MOVIES

The World Before Us

By Vikram Johri
June 23, 2014 18:37 IST

The World Before Her is a remarkable film, if for no other reason than that it tells the story of India's women centred on them alone.

In a video that began circulating online in the aftermath of the controversy surrounding Human Resource Development Minister Smriti Irani's educational qualifications, she is addressing a group of female politicians from around the world.

It is February 2014.

Ms Irani recounts the story of a woman who had been asked by her husband to kill their third daughter. The woman, in the winter that is December in Punjab, put the baby out in the cold without a piece of cloth on her body. In the morning, the baby was blue but alive.

Ms Irani's speech is one of those rare moments when our brains, addled by a surfeit of information, are able to shake off the pervasiveness of the multiple stimuli bombarded in our directions. I was completely hooked on her every word and waited, with a growing sense of dread, for the denouement. It was positive, suffice to say, and the speech seemed to make good what its uploader had sought to achieve, saying: "Haan bhai, ab batao kis kis ko degree dekhni hai?" ("Now tell me, who wants to look at her degree?").

It cannot but be a coincidence, though, that Ms Irani's speech circulated online in a week that saw the India release of Nisha Pahuja's film The World Before Her. Ms Irani seems to have straddled the two worlds showcased in the film, which contrasts -- but also juxtaposes -- the lives of Miss India contestants with those of girls who attend the training camps of the Durga Vahini, the women's wing of the Vishva Hindu Parishad.

Ms Irani herself is a former Miss India contestant who rose to become a Cabinet minister in the Bharatiya Janata Party government.

There is Ruhi, a Jaipur girl, who is fighting tooth and nail for the Miss India crown.

Then there is Prachi, a Durga Vahini camp attendee from early childhood.

On the surface, they are as different as their backgrounds and chosen life paths suggest. But dig deeper, which Ms Pahuja does brilliantly by way of interviews, and the similarity of their ambitions -- their thirst for designing their own selves -- reveals itself.

The World Before Her negates generalisations. Prachi is a dyed-in-the-wool Hindu nationalist who rattles off cliches about Muslims at the drop of a hat. At the same time, she is a sensitive soul, who, in a shocking scene, tells the camera that she is forever grateful to her father because he let her live, "even though I am a girl".

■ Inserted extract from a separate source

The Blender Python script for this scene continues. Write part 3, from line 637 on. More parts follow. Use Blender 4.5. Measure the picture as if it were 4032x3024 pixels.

The woman in Ms Irani's story could have been Miss India Pooja Chopra's mother, who walked out on her husband when he demanded that she get rid of Pooja, a second female child. Even as the mother speaks into the camera 23 years after the incident, her tears flow freely as she basks in the coming-to-fruition of the challenge she threw at her husband all those years ago: "This girl, because of whom you are leaving me, will make me proud one day."

The World Before Her is a remarkable film, if for no other reason than that it tells the story of India's women centred on them alone. This might seem obvious, but the truth is that if you are looking for cultural pointers that capture the status of Indian women, you hear everyone but them.

On STAR Plus, for example, a prime-time show called Ek Hasina Thi tracks a woman's struggle to get justice for her friend who was raped by the son of a major Kolkata tycoon.

If the aim of the show was to spread awareness, the script ensures that this becomes the least of its hallowed goals. One is befuddled by Shourya Goenka's (the rapist) confidence in himself. Where is the story? Is the arc supposed to mete out justice after a sufficient build-up? If so, we must ask if we need such build-ups.

We live in a country where rape is an everyday reality for several women. Do we want our storytellers to show us the full extent of the rapists' vileness -- abuse of power, corruption, influence peddling, etc -- before the show's purported aim, justice, is achieved? Aren't we in danger of deriving the crux of the story not from the sad, vicious, deplorable effects of rape, but from the depredations of the perpetrators?

The level of sensationalism and the need for dramatic continuity force the viewer into a sort of shocked silence, where anything goes in the hope that justice might arrive one day. What this does for the conversation that we need to have as a society about violence against women is anybody's guess.

Against this backdrop, it is a pleasure to watch The World Before Her.